Jeudi 12 Avril, Ben Bella est mort hier.

 

Jeudi est une journée comme les autres, sauf qu’on parle de « ça ». D’une façon particulière je trouve, qui a la maladresse d’un moment intime.

 

Jeudi, il fait moche, il pleut, il fait qu’on étouffe.

Je dois prendre la voiture pour me rendre dans le quartier où j’ai grandi, chercher des trucs. Ce coin, c’est un gouffre, quand on y entre on n’en sort plus. Les ruelles, les voitures qui côtoient les piétons, les enfants.

Le temps est lourd.

 

Dans la voiture, le CD de funk a rendu l’âme, on met la radio. Une voix agaçante nous décrit l’air qu’il fait au Palais du Peuple.  Bouteflika y fait un pas, un passant se mouche. La journaliste se répète et ses mots traînent. Bouteflika repart, la fille de Ben Bella arrive.

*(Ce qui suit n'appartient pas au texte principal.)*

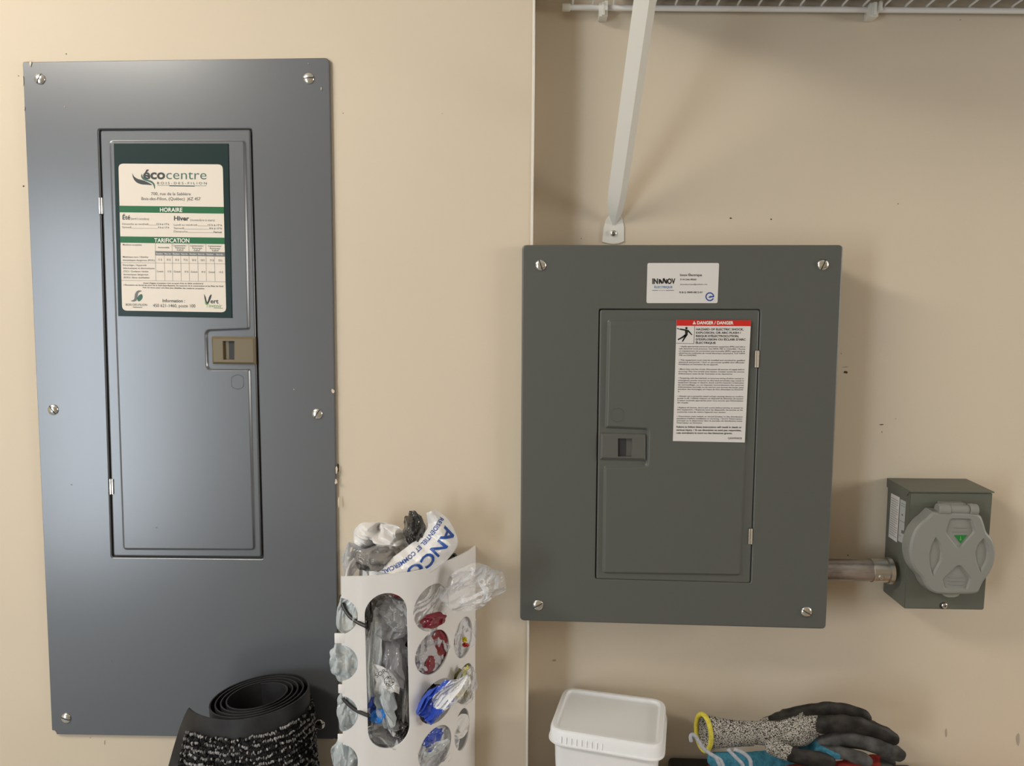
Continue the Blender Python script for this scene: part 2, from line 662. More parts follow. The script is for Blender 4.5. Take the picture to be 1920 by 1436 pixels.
# ------------------------------------------------------------------ shared hardware
def screw(parent, px, py, y, rpx=11.0, ang=0.6, cross=False):
    c = P(px, py, y)
    r = rpx * 0.95 / FOC
    prof = [(r, 0.0006), (r, -0.0004)]
    for k in range(1, 6):
        a = k / 6 * PI / 2
        prof.append((r * math.cos(a), -0.0004 - r * 0.38 * math.sin(a)))
    v, f = lathe(prof, c, (0, 1, 0), 28)
    s = mk('screw', v, f, 'chrome', parent, angle=50)
    # slot cut: dark bar that follows the dome
    bm = bmesh.new()
    for a in ([ang, ang + PI / 2] if cross else [ang]):
        d = np.array([math.cos(a), 0, math.sin(a)])
        nrm = np.array([-math.sin(a), 0, math.cos(a)])
        rows = []
        L = 0.55 if cross else 0.92
        for k in range(13):
            t = -L + 2 * L * k / 12
            h = -0.0004 - r * 0.38 * math.sqrt(max(0, 1 - t * t)) - 0.00008
            rows.append([bm.verts.new(c + d * r * t + nrm * r * 0.10 * sgn + np.array([0, h + dz, 0])) for sgn, dz in ((-1, 0), (1, 0), (1, 0.0004), (-1, 0.0004))])
        for r1, r2 in zip(rows, rows[1:]):
            for j in range(4):
                bm.faces.new((r1[j], r1[(j + 1) % 4], r2[(j + 1) % 4], r2[j]))
        bm.faces.new(rows[0])
        bm.faces.new(rows[-1])
    from_bm('screw_slot', bm, 'slot_dark', s, smooth=False)
    return s


def hinge(parent, px, py, y, wpx=9.0, hpx=30.0):
    bm = bmesh.new()
    c = P(px, py, y)
    s = 0.95 / FOC
    for dx in (-0.25, 0.25):
        v, f = tube([c + np.array([dx * wpx * s, -0.0006, -hpx * s / 2]), c + np.array([dx * wpx * s, -0.0006, 0]), c + np.array([dx * wpx * s, -0.0006, hpx * s / 2])],
                    wpx * s * 0.25, 10)
        vs = [bm.verts.new(p) for p in v]
        for fc in f:
            bm.faces.new([vs[i] for i in fc])
    h = from_bm('hinge_pin', bm, 'chrome', parent)
    bm = bmesh.new()
    bm_box(bm, c + np.array([-wpx * s * 0.62, -0.0002, -hpx * s * 0.54]), c + np.array([wpx * s * 0.62, 0.002, hpx * s * 0.54]), 0.0003, 1)
    from_bm('hinge_slot', bm, 'inside_dark', h)
    return h


def latch(parent, pts, win, y, mat, t=0.0042, dark_right=True):
    """bevelled slide latch with a finger pocket"""
    outer = pxpoly(pts, y)
    w = pxpoly(win, y)
    b = ring_plate('latch', np.array(outer), [(0, 0.001), (0, -t + 0.0022), (0.0026, -t)],
                   [(np.array(w), [(0, -t), (0.0001, -t + 0.0005), (0.0003, -0.0004)], True)], mat, parent, quad_map(y))
    xs_, zs_ = [p[0] for p in w], [p[1] for p in w]
    xa, xb, za, zb = min(xs_) + 0.0004, max(xs_) - 0.0004, min(zs_) + 0.0004, max(zs_) - 0.0004
    xm = xa + (xb - xa) * (0.42 if dark_right else 0.58)
    lo_, hi_ = (xm, xb) if dark_right else (xa, xm)
    box('pocket_shade', (lo_, y - 0.0008, za), (hi_, y - 0.0005, zb), 'inside_dark', b)  # dark insert on the pocket floor, painting in the shade of the hollow
    return b


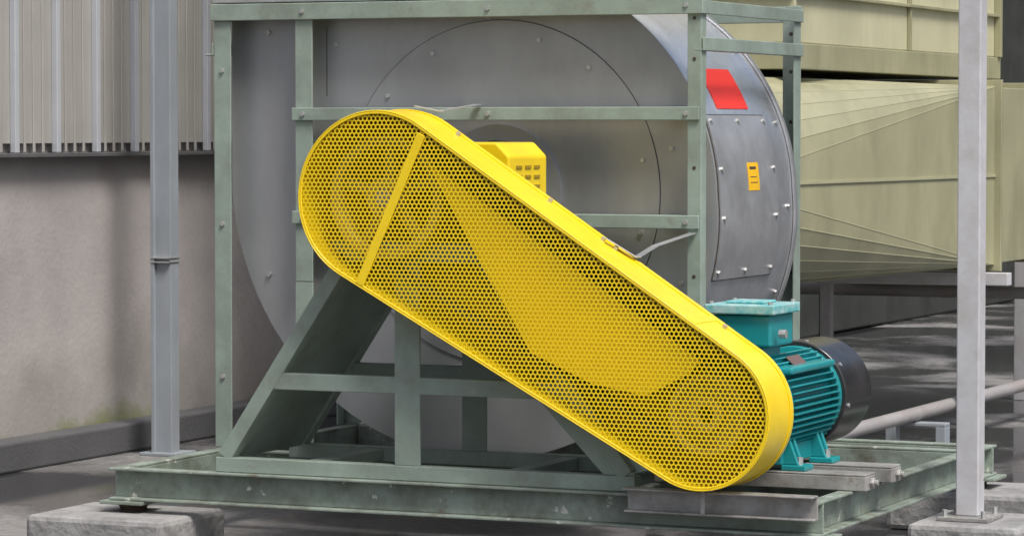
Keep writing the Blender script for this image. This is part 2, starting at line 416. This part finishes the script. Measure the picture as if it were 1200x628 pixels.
# ---------------------------------------------------------------- belt guard
gd = empty('belt_guard', (-1.0, 0, .95))
C1, R1, C2, R2 = (CX, CZ), .309, (-.388, .605), .2525
dx, dz = C2[0]-C1[0], C2[1]-C1[1]; LL = math.hypot(dx, dz); ang = math.degrees(math.atan2(dz, dx))
al = math.degrees(math.acos((R1-R2)/LL))
def guard_outline(off, n=40):
    P = []
    a0, a1 = ang+al, ang-al+360
    for i in range(n+1):
        t = rad(a0+(a1-a0)*i/n); P.append((C1[0]+(R1-off)*math.cos(t), C1[1]+(R1-off)*math.sin(t)))
    b0, b1 = ang-al, ang+al
    for i in range(n+1):
        t = rad(b0+(b1-b0)*i/n); P.append((C2[0]+(R2-off)*math.cos(t), C2[1]+(R2-off)*math.sin(t)))
    return P
GF, GB = -.12, .12
w = Part('guard_wall', M['yellow'], gd, .002, smooth=True)
w.ring(guard_outline(0), guard_outline(.005), GF, GB)
w.ring(guard_outline(.0052), guard_outline(.014), GF+.0005, GF+.004)
w.ring(guard_outline(.0052), guard_outline(.03), GB-.006, GB-.001)
w.done()
Part('guard_seam', M['yellow'], gd, .001).ring(guard_outline(-.004), guard_outline(-.0005), GB-.03, GB-.002).done()
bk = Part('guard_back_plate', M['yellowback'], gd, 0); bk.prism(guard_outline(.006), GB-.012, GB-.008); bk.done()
def inside(x, z, off):
    px, pz = x-C1[0], z-C1[1]
    ux, uz = dx/LL, dz/LL
    s = px*ux+pz*uz; h = abs(-px*uz+pz*ux)
    sb = (R1-R2)/LL; cb = math.sqrt(1-sb*sb)
    tpar = s*cb-h*sb
    if tpar <= 0: d = math.hypot(s, h)-R1
    elif tpar >= LL*cb: d = math.hypot(s-LL, h)-R2
    else: d = s*sb+h*cb-R1
    return d < -off
pitch = .0168; hr = .0063
ms = Part('perforated_mesh', M['yellowmesh'], gd, 0)
bm = ms.bm; cache = {}
def gv(x, z):
    k = (round(x*20000), round(z*20000))
    for a in (-1, 0, 1):
        for b_ in (-1, 0, 1):
            v = cache.get((k[0]+a, k[1]+b_))
            if v: return v
    v = bm.verts.new((x, GF+.006, z)); cache[k] = v; return v
row = 0; z = .3
Rh = pitch/math.sqrt(3)
while z < 1.7:
    x = -2.0+(pitch/2 if row % 2 else 0)
    while x < -.1:
        if inside(x, z, .006):
            ov, iv = [], []
            for i in range(12):
                a = rad(30*i+30)
                ro = Rh if i % 2 == 0 else pitch/2
                ov.append(gv(x+ro*math.cos(a), z+ro*math.sin(a)))
                iv.append(bm.verts.new((x+hr*math.cos(a), GF+.006, z+hr*math.sin(a))))
            for i in range(12):
                j = (i+1) % 12
                bm.faces.new((ov[i], ov[j], iv[j], iv[i]))
        x += pitch
    z += pitch*math.sqrt(3)/2; row += 1
ms.done()
Part('cross_strap', M['yellow'], gd, .002).bar((-1.425, GF+.001, 1.555), (-1.668, GF+.001, 1.025), .034, .004).done()
Part('inner_panel', M['yellow'], gd, 0).prism([(-1.43, 1.46), (-.40, .79), (-.44, .745), (-.60, .665), (-.80, .70), (-1.03, .80)], -.070, -.066).done()
pu = Part('pulleys', M['pulley'], gd, .003, smooth=True)
def disc_ring(c, ro, ri, y0, y1, n=48):
    f = lambda r: [(c[0]+r*math.cos(2*math.pi*i/n), c[1]+r*math.sin(2*math.pi*i/n)) for i in range(n)]
    pu.ring(f(ro), f(ri), y0, y1)
disc_ring(C1, .22, .185, -.045, .04); disc_ring(C1, .07, .03, -.06, .04)
for k in range(5):
    a = rad(72*k+20); pu.bar((C1[0]+.06*math.cos(a), .01, C1[1]+.06*math.sin(a)), (C1[0]+.19*math.cos(a), .01, C1[1]+.19*math.sin(a)), .04, .03)
disc_ring(C2, .14, .115, -.045, .04); disc_ring(C2, .06, .03, -.06, .04); disc_ring(C2, .114, .061, -.02, .0)
pu.done()
be = Part('drive_belts', M['rubber'], gd, 0)
for s_ in (1, -1):
    t = rad(ang+s_*86.8)
    for k in range(3):
        yy = -.034+k*.032
        be.bar((C1[0]+.218*math.cos(t), yy, C1[1]+.218*math.sin(t)), (C2[0]+.14*math.cos(t), yy, C2[1]+.14*math.sin(t)), .014, .02)
be.done()
stp = Part('guard_stay_bars', M['bolt'], gd, .001)
stp.bar((-1.56, .11, 1.655), (-1.46, .13, 1.635), .028, .004, up=(0, 0, 1)); stp.bar((-1.47, .13, 1.637), (-1.64, .825, 1.665), .028, .004, up=(0, 0, 1))
stp.bar((-.80, .06, 1.195), (-.70, .10, 1.128), .026, .004, up=(0, 0, 1)); stp.bar((-.70, .10, 1.13), (-.79, .50, 1.155), .026, .004, up=(0, 0, 1)); stp.bar((-.79, .50, 1.155), (-.775, .835, 1.19), .028, .004, up=(0, 0, 1))
stp.done()
gb = Part('guard_bolts', M['bolt'], gd, 0)
P0 = Vector((C1[0]+R1*math.cos(rad(ang+al)), 0, C1[1]+R1*math.sin(rad(ang+al))))
P1 = Vector((C2[0]+R2*math.cos(rad(ang+al)), 0, C2[1]+R2*math.sin(rad(ang+al))))
nn = Vector((math.cos(rad(ang+al)), 0, math.sin(rad(ang+al))))
for f in (.05, .35, .52, .56, .9):
    c = P0.lerp(P1, f)+Vector((0, .07, 0)); gb.cyl(c, c+nn*.012, .009, seg=6)
gb.done()
Part('guard_joint_strip', M['yellow'], gd, .001).bar(P0.lerp(P1, .86)+nn*.001-Vector((0, .118, 0)), P0.lerp(P1, .86)+nn*.001+Vector((0, .118, 0)), .03, .004, up=nn).done()
Part('front_support_channel', M['steel'], gd, .004).box(-.69, .0, -.012, -.004, .26, .345).box(-.69, 0, -.065, -.012, .337, .345).box(-.69, 0, -.05, -.012, .26, .268).done()
Part('guard_feet', M['steel'], gd, .002).box(-.42, -.36, -.065, -.04, .346, .354).box(-.40, -.385, -.070, -.0655, .27, .35).done()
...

On s’en fout et les voitures n’avancent pas.

 

Les séquences sont entrecoupées par de la musique classique.  Je croyais, à ce moment là, que c’était pour intensifier le drame. Je suis nulle en musique classique, mais c’est beau, ça fait qu’on se laisse porter.

 

Dans mon quartier , derrière la vitre, j’attends ma descente. J’attends la boue sur mes chaussures.

Je repasse devant l’école où j’ai passé le brevet,  les collégiens courent dans tous les sens et prennent les ruelles. Avec leurs tabliers et leurs mimiques de groupe, ils sont drôles à regarder. Leurs sacs à dos leur niquent le dos, les garçons rient fort, les filles ont les cheveux longs. Et le maçon se retourne sur leurs fesses.

 

Ben Bella est mort et la radio s’est rendue dans sa ville, pour recueillir des témoignages.  Y a de l’amour dans la voix des gens, y a du ridicule aussi.

Les gens, sur le micro ou ailleurs, ils disent  » dommage qu’il n’ait pas tenu jusqu’à juillet, ç’aurait été un bel anniversaire« , avant de rire de leur propos.

Les gens, pas à la radio, ils vont dire leur colère  aussi face à la démesure de l’Etat.

 

La musique classique reprend, on avance doucement, on regarde l’heure, on fait un premier arrêt sous la pluie.

Je marche vite et il y a devant moi une fille qui porte un parfum très familier de mon adolescence. Je voudrais la coller et marcher derrière elle toute ma vie.

Je remonte en voiture.  A la radio, ils disent que les gens pourront se recueillir devant la dépouille de Ben Bella au Palais du Peuple.

La copine qui m’accompagne  me raconte qu’elle l’a rencontré une fois, qu’elle a une cousine dont le grand-père le connaissait bien.  Les anecdotes sur comment  moi aussi un jour  j’ai serré la main à Ben Bella et autres histoires fantastiques  fleuriront dans les mémoires.

 

On arrive à destination, on fait nos petites affaires, nos cheveux se mouillent et on tousse les derniers froids. On se plaint de la putain de circulation à venir.

On reste beaucoup silencieuses, à regarder les gens et les murs qui passent.

 

Ben Bella sera enterré demain. Y aura de la pluie et  la musique classique continuera, pour cause de deuil qui s’inflige et non  pas de  simple dramaturgie.

Y aura beaucoup de critiques.  Et ailleurs, il y aura un ébranlement mélancolique devenu triste.

 

Je rentre crevée à la maison, avec cette impression courante d’avoir couru dans tous les sens sans avoir rien fait; la faute à la circulation, au transport, à l’Algérie.

On dirait qu’il pleut de la boue.

A la télé, on entend que Ben Bella, comme beaucoup d’autres, s’en va avec les secrets de la guerre d’Algérie qu’on ne veut pas révéler aux algériens.

 

Ben Bella est mort, et ça fait longtemps, alors il y a de l’indifférence dans le chagrin. Y a juste le moment, ce choc primaire et les images de la nostalgie.

Mais l’Etat fait durer le moment, et les excès nous rendent excédés. Ca ressemble à du foutage de gueule ces huit jours, ça nous étonne encore, on pousse des toux dans nos petits mouchoirs, on se moque de cette farce et on devient méchants quand on endure. Il pleut de la boue, et ça nous salit aussi.